Abstract

This review article discusses recent developments in the study of the dynamical property of supercooled liquids close to the liquid-glass transition, in particular the dynamical singularity accompanied by the transition. The glass transition is a dynamical transition in the sense that when a liquid is rapidly cooled or compressed beyond the freezing point, the system can go into a quasi-equilibrium, metastable or nonequilibrium state, characterized by long structural relaxation times. Therefore, investigations on the dynamical properties of the supercooled liquids are essential to understanding the nature of the liquid-to-glass transition, which are the main issues of this article. The article reviews recent molecular dynamics studies on the dynamical properties of highly supercooled liquids and glasses and the theoretical developments about the liquid-glass transition based on mode-coupling approximations, generalized nonlinear hydrodynamic equations and a trapping diffusion model which have extensively been studied over the past decade.
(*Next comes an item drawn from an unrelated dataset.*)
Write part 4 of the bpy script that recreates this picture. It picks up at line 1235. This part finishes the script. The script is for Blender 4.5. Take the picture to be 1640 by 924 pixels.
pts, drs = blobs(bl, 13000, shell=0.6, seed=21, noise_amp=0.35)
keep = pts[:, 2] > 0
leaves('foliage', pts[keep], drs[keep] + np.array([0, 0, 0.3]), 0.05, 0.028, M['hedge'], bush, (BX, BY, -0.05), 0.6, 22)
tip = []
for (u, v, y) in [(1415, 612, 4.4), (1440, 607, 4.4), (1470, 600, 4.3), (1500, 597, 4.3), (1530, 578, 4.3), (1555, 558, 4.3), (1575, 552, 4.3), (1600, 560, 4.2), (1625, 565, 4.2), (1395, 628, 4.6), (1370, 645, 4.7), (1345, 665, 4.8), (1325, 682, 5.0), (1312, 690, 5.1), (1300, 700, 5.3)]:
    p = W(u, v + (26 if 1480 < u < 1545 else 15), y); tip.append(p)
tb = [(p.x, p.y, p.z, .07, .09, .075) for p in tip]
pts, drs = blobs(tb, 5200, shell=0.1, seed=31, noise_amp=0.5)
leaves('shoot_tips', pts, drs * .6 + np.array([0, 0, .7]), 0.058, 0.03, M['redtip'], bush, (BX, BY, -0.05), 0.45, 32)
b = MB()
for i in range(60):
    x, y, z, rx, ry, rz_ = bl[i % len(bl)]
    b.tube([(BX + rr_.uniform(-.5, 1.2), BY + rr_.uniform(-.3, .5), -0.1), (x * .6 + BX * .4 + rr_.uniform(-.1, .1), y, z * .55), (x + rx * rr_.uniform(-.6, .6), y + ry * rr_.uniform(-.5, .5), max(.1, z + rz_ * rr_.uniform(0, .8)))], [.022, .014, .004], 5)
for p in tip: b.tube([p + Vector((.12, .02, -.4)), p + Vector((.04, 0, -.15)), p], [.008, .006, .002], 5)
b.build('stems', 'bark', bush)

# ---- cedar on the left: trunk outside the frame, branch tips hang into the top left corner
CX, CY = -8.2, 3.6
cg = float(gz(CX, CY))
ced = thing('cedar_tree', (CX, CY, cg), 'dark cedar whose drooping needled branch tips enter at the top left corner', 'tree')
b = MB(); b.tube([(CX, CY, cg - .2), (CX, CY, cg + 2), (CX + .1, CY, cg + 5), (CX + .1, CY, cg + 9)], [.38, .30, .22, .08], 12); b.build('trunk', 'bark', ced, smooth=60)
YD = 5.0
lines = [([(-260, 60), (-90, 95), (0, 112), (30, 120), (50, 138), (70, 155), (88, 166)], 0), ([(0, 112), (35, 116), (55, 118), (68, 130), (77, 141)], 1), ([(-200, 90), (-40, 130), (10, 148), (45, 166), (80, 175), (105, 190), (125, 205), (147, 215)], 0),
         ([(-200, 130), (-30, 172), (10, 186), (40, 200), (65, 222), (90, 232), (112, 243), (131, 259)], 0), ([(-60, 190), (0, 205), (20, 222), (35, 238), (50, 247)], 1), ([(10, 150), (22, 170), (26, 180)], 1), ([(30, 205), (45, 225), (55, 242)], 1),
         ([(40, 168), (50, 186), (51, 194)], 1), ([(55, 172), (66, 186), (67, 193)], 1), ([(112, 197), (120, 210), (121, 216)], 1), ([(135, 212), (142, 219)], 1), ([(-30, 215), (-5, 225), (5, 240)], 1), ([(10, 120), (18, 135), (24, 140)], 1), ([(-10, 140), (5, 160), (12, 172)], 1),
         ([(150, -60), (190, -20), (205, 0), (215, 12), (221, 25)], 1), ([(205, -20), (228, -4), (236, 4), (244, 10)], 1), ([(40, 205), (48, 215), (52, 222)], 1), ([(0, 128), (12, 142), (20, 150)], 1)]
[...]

The molecular dynamics simulations prove to be an extremely useful and increasingly valuable aid to the elucidation of glass transition phenomena and the study of amorphous structures, but care is needed in the interpretation of the simulation results on the dynamical properties of such highly supercooled liquids and glasses, in which dynamical slowing down is essential, and consequently the relaxation time exceeds far over the order of the time investigated in computer experiments. We examine a variety of results on the dynamical behaviors obtained by molecular dynamics simulations and theoretical works from different points of view, and elucidate the dynamical singularity near the transition, which we call “quasi critical phenomena”, as in the second-order phase transition.